** Exercise **
Filter for the word "this" and keep each matching line.

--- BEGIN Supplied material ---

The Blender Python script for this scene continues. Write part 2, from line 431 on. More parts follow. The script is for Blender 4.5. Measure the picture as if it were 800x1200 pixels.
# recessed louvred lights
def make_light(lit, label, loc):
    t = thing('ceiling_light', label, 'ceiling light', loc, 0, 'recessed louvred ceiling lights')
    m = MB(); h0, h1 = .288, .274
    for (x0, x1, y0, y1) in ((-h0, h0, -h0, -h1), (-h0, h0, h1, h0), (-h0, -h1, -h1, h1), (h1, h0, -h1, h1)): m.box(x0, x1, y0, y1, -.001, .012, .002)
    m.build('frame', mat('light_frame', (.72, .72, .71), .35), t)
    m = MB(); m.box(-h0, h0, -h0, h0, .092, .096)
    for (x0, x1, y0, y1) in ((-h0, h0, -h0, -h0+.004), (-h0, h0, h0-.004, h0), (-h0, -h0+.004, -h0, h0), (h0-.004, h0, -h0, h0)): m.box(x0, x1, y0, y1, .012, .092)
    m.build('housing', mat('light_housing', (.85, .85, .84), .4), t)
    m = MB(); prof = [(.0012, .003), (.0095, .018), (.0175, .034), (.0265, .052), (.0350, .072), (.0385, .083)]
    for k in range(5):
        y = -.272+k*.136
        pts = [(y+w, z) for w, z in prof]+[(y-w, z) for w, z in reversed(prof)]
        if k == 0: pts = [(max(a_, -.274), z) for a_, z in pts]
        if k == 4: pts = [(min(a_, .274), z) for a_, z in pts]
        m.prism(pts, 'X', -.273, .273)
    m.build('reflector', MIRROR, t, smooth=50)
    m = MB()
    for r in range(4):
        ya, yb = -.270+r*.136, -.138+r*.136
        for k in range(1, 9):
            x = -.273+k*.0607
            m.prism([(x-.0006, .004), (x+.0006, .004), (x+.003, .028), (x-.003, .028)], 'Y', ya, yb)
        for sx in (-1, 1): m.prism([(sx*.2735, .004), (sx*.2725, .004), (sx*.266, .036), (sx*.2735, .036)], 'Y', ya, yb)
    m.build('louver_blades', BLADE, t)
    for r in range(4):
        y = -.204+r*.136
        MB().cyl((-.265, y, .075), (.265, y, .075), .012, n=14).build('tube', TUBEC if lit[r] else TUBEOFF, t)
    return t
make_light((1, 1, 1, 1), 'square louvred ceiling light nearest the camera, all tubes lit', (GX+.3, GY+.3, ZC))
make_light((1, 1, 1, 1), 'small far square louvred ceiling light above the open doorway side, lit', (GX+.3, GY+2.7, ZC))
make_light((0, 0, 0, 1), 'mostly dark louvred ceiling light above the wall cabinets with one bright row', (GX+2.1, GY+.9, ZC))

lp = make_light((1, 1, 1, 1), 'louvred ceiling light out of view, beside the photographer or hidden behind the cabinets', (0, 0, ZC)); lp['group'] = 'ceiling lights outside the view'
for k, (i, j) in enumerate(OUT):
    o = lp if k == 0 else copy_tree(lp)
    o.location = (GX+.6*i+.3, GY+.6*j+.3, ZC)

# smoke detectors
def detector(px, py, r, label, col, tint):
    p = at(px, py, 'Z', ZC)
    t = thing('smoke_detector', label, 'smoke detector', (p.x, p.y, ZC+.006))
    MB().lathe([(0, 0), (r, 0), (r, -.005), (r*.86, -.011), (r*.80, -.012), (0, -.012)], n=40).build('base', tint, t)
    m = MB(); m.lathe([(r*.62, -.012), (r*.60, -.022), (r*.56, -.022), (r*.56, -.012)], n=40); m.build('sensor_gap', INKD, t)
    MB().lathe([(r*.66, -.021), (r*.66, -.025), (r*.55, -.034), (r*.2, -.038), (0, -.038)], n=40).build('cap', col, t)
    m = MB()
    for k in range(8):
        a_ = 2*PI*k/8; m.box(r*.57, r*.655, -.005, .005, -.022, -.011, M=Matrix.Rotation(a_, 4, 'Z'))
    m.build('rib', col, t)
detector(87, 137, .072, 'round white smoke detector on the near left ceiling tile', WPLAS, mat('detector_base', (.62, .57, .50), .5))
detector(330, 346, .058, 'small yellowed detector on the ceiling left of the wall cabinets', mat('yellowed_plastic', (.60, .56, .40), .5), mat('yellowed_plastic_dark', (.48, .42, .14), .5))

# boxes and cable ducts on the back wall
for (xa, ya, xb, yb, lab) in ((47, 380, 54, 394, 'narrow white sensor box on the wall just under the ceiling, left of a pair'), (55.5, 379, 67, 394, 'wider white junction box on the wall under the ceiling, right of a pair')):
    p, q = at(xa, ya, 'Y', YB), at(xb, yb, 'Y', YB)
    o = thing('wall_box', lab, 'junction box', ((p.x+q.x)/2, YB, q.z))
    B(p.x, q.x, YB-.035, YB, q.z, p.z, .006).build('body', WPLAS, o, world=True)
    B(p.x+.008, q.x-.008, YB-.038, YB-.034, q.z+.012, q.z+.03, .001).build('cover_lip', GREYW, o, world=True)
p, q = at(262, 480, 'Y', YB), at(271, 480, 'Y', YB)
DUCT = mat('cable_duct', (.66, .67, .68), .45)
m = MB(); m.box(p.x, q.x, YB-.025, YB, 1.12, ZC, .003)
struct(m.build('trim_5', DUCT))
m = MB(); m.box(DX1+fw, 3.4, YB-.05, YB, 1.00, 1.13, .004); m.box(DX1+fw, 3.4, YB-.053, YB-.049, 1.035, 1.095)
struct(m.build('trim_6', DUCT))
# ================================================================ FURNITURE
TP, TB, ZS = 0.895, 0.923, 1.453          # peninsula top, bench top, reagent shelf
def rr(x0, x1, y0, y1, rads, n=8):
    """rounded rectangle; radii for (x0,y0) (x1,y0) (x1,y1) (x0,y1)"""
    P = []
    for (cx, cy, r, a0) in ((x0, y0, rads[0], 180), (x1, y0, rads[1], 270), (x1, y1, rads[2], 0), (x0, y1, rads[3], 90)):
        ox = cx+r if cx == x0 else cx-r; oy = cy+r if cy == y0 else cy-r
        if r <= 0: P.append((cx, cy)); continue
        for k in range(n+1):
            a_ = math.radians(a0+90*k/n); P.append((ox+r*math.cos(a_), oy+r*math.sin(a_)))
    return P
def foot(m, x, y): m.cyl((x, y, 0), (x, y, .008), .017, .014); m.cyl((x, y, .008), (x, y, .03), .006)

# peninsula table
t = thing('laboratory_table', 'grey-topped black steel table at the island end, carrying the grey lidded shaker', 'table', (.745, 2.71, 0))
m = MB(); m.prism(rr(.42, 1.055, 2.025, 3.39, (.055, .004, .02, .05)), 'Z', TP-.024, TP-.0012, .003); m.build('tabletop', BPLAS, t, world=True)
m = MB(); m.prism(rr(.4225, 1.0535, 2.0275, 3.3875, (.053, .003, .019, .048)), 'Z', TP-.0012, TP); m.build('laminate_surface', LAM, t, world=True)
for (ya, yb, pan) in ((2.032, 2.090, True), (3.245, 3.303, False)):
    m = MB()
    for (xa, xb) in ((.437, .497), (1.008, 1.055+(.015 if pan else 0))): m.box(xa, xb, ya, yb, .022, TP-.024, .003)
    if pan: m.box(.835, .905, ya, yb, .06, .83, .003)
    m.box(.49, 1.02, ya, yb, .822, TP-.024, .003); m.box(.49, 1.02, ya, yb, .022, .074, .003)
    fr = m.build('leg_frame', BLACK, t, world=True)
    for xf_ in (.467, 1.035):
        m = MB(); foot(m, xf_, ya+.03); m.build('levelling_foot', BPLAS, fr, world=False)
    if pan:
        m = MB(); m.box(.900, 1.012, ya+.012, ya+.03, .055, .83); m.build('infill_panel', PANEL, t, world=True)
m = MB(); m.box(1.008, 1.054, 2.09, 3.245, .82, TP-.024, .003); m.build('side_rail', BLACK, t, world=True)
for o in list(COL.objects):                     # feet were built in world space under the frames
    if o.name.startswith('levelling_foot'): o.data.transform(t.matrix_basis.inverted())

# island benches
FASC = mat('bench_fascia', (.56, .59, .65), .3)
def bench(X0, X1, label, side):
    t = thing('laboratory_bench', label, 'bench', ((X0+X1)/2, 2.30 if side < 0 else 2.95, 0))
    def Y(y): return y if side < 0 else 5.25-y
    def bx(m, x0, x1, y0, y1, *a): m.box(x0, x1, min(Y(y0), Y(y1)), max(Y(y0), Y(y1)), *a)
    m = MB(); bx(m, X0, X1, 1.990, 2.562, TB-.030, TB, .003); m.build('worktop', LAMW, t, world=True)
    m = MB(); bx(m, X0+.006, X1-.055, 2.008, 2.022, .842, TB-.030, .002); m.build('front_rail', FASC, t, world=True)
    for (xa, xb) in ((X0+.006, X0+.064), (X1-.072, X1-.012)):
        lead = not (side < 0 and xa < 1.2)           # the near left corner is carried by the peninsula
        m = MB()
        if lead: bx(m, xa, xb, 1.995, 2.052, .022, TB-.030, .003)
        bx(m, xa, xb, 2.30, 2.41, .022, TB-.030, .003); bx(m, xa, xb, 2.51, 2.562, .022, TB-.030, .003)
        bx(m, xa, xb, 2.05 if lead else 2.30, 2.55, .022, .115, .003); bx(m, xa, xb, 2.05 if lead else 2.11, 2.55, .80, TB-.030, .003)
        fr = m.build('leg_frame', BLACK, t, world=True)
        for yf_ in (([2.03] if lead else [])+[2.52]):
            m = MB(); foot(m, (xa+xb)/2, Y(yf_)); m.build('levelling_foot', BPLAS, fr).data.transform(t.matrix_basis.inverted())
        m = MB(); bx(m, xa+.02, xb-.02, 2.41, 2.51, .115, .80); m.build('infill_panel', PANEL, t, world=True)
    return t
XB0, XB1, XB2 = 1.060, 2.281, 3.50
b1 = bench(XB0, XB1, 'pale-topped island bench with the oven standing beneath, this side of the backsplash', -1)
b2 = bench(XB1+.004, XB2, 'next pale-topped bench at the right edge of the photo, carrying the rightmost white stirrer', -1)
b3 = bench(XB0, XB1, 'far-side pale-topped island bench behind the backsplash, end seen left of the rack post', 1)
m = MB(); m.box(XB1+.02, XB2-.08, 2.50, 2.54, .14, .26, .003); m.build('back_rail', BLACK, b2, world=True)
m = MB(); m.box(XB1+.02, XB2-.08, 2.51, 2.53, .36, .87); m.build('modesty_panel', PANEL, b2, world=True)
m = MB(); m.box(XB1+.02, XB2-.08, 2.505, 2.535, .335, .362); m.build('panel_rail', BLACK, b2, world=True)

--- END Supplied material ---

** Reply **
The Blender Python script for this scene continues. Write part 2, from line 431 on. More parts follow. The script is for Blender 4.5. Measure the picture as if it were 800x1200 pixels.
b1 = bench(XB0, XB1, 'pale-topped island bench with the oven standing beneath, this side of the backsplash', -1)